10 Black Ballerinas Other Than Misty Copeland Who Are Also Changing the Face of Ballet


120712 CITY PRESS NEWS. Photo shoot with Michaela DePrince. She was little more than a toddler when she saw her first ballerina – an image in a magazine page blown against the gate of the orphanage where she ended up during Sierra Leone's civil war. Both her parents were killed during war and she was adopted by a Canadian couple. She is currently in South Africa dancing. PHOTO HERMAN VERWEY CITY PRESS

Michaela DePrince, Dutch National Ballet

Michaela DePrince’s journey from war-torn Sierre Leone to center stage is nothing short of miraculous. Rebels killed her father when she was three years old. Days later, her mother died of starvation. As a toddler, she discovered a photograph of a smiling ballerina blown up against the gate of her orphanage. Captivated by the woman’s tutu and pointe shoes, Michaela held on to the photo, and began to dream of a better life. Destiny intervened when an American couple adopted her. After relocating to States, Michaela began training with The Rock School in Pennsylvania. Some ballet instructors deterred her, citing her muscular frame and speckled brown skin as anathema to the ballet world. Michaela pressed on. She rose to fame in  2011 when a  film crew chronicled her entry in the prestigious Prix de Lausanne ballet competition for the award-winning documentary First Position.  After graduating from American Ballet Theater’s  Jacqueline Kennedy Onassis School, she performed with the Dance Theatre of Harlem for a year before joining the Dutch National Ballet.


Precious Adams, English National Ballet

Precious Adams made headlines in 2011 when she moved to Moscow to study with the Bolshoi Ballet, one of the oldest and foremost ballet institutions in the world.
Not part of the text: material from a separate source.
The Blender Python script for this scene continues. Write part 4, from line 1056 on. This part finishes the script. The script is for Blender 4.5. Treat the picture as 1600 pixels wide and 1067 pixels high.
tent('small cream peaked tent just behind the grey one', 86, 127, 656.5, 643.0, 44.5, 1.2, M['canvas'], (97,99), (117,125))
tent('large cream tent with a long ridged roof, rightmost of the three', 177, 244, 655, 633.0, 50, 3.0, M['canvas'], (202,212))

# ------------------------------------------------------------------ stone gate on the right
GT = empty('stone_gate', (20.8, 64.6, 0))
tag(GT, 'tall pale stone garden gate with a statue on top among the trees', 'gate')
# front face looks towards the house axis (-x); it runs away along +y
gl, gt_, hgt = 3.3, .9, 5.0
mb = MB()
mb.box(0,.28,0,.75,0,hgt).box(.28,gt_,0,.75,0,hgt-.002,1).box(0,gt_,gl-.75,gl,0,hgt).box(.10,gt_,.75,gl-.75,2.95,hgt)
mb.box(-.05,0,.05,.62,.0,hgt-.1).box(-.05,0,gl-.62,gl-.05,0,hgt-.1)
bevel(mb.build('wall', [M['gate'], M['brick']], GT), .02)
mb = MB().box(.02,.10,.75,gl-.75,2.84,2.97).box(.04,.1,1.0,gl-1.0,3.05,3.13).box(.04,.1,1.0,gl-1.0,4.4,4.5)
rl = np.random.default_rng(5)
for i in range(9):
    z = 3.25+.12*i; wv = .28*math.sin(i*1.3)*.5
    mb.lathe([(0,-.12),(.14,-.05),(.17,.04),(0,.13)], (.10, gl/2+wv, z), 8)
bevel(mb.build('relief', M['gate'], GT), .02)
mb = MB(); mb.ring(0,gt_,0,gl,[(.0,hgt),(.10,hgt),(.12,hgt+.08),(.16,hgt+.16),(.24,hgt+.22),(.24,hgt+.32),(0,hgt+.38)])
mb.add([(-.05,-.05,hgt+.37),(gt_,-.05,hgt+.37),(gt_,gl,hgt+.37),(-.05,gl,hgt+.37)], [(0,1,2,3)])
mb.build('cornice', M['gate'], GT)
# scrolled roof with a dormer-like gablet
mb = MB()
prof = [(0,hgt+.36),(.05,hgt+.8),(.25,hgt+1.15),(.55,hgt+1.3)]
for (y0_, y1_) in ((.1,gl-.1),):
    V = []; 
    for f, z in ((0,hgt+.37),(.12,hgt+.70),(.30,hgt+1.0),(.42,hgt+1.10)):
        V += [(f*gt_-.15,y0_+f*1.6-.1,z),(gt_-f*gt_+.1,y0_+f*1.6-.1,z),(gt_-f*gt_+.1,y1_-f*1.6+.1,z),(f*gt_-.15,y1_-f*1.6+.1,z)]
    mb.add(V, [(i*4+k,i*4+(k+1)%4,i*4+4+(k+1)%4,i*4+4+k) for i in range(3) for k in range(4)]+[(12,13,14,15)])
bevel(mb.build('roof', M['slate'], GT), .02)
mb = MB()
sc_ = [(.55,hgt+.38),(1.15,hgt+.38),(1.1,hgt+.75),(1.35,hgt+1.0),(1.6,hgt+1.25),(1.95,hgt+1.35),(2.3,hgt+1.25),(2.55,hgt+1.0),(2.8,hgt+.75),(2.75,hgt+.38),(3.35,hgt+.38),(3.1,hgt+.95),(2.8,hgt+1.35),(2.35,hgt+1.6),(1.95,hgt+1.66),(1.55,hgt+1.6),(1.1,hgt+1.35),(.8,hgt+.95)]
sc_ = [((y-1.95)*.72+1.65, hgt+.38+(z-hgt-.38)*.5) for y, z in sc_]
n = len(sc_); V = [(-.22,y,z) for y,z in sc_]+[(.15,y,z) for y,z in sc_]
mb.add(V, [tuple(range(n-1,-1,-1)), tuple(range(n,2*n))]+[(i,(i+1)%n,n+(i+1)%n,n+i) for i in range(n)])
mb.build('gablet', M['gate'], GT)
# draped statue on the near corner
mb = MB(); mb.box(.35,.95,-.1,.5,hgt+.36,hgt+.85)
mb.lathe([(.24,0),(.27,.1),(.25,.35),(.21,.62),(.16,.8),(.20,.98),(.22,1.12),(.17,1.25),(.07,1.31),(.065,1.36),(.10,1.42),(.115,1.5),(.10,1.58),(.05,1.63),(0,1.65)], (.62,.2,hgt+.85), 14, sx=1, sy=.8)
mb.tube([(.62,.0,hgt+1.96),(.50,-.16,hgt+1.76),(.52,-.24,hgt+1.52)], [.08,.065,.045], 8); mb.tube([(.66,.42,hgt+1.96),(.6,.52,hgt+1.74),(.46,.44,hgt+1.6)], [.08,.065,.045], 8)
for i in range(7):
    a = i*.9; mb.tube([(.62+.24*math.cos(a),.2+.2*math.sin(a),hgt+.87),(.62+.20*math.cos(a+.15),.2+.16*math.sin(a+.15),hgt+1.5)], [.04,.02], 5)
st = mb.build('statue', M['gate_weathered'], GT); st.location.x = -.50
As the sole brown face in the academy, Precious encountered fierce discrimination. Regularly passed over for performances, one teacher even encouraged her to “try to rub the Black off.” Precious persevered, becoming one of the first African-American ballerinas to graduate from the school. Armed with superior technique and classic lines, she has since taken the ballet world by storm.  She accepted an invitation to dance with the English National Ballet in London and received two top prizes at the 2014 Prix De Lausanne.  The Michigan native has studied ballet in renown institutions throughout the world, including the National Ballet School in Toronto and  The Princess Grace Academy in Monte Carlo. So not only does she do a mean pirouette, but she can speak French and Russian too.